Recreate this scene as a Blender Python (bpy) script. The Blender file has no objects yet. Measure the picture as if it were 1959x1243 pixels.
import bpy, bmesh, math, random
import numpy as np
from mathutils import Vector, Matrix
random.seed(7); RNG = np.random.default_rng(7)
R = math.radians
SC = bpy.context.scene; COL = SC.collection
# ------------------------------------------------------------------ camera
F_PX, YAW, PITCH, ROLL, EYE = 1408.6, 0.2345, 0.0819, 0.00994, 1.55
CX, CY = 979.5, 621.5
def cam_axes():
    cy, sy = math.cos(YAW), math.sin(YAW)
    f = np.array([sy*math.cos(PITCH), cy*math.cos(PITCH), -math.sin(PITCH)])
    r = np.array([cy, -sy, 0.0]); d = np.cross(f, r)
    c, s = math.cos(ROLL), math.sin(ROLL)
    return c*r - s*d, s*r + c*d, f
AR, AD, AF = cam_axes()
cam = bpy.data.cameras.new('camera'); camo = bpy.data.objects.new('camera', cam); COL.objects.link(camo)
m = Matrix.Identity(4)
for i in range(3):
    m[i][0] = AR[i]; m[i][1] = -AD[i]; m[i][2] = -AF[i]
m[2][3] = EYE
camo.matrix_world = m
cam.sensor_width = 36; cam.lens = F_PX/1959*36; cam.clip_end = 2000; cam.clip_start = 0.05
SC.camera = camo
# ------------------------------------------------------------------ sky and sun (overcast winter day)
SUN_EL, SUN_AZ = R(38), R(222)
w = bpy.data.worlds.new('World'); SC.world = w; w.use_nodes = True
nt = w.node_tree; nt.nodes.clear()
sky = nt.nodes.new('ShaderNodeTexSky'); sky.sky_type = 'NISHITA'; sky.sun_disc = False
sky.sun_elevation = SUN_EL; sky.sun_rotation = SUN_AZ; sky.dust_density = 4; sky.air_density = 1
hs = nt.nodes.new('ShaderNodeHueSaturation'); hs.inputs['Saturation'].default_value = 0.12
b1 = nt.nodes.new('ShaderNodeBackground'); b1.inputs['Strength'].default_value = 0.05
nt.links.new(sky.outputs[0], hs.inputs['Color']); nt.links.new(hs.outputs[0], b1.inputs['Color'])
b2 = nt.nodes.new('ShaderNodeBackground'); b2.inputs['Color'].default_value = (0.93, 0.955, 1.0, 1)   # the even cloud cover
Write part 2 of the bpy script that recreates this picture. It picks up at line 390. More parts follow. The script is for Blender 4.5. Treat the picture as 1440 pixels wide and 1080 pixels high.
------------------------------------------------------------------------
▸ Task to carry out: Retype all of the data shown above, word for word.

▸ Full response:
Recreate this scene as a Blender Python (bpy) script. The Blender file has no objects yet. Measure the picture as if it were 1959x1243 pixels.
import bpy, bmesh, math, random
import numpy as np
from mathutils import Vector, Matrix
random.seed(7); RNG = np.random.default_rng(7)
R = math.radians
SC = bpy.context.scene; COL = SC.collection
# ------------------------------------------------------------------ camera
F_PX, YAW, PITCH, ROLL, EYE = 1408.6, 0.2345, 0.0819, 0.00994, 1.55
CX, CY = 979.5, 621.5
def cam_axes():
    cy, sy = math.cos(YAW), math.sin(YAW)
    f = np.array([sy*math.cos(PITCH), cy*math.cos(PITCH), -math.sin(PITCH)])
    r = np.array([cy, -sy, 0.0]); d = np.cross(f, r)
    c, s = math.cos(ROLL), math.sin(ROLL)
    return c*r - s*d, s*r + c*d, f
AR, AD, AF = cam_axes()
cam = bpy.data.cameras.new('camera'); camo = bpy.data.objects.new('camera', cam); COL.objects.link(camo)
m = Matrix.Identity(4)
for i in range(3):
    m[i][0] = AR[i]; m[i][1] = -AD[i]; m[i][2] = -AF[i]
m[2][3] = EYE
camo.matrix_world = m
cam.sensor_width = 36; cam.lens = F_PX/1959*36; cam.clip_end = 2000; cam.clip_start = 0.05
SC.camera = camo
# ------------------------------------------------------------------ sky and sun (overcast winter day)
SUN_EL, SUN_AZ = R(38), R(222)
w = bpy.data.worlds.new('World'); SC.world = w; w.use_nodes = True
nt = w.node_tree; nt.nodes.clear()
sky = nt.nodes.new('ShaderNodeTexSky'); sky.sky_type = 'NISHITA'; sky.sun_disc = False
sky.sun_elevation = SUN_EL; sky.sun_rotation = SUN_AZ; sky.dust_density = 4; sky.air_density = 1
hs = nt.nodes.new('ShaderNodeHueSaturation'); hs.inputs['Saturation'].default_value = 0.12
b1 = nt.nodes.new('ShaderNodeBackground'); b1.inputs['Strength'].default_value = 0.05
nt.links.new(sky.outputs[0], hs.inputs['Color']); nt.links.new(hs.outputs[0], b1.inputs['Color'])
b2 = nt.nodes.new('ShaderNodeBackground'); b2.inputs['Color'].default_value = (0.93, 0.955, 1.0, 1)   # the even cloud cover
Write part 2 of the bpy script that recreates this picture. It picks up at line 390. More parts follow. The script is for Blender 4.5. Treat the picture as 1440 pixels wide and 1080 pixels high.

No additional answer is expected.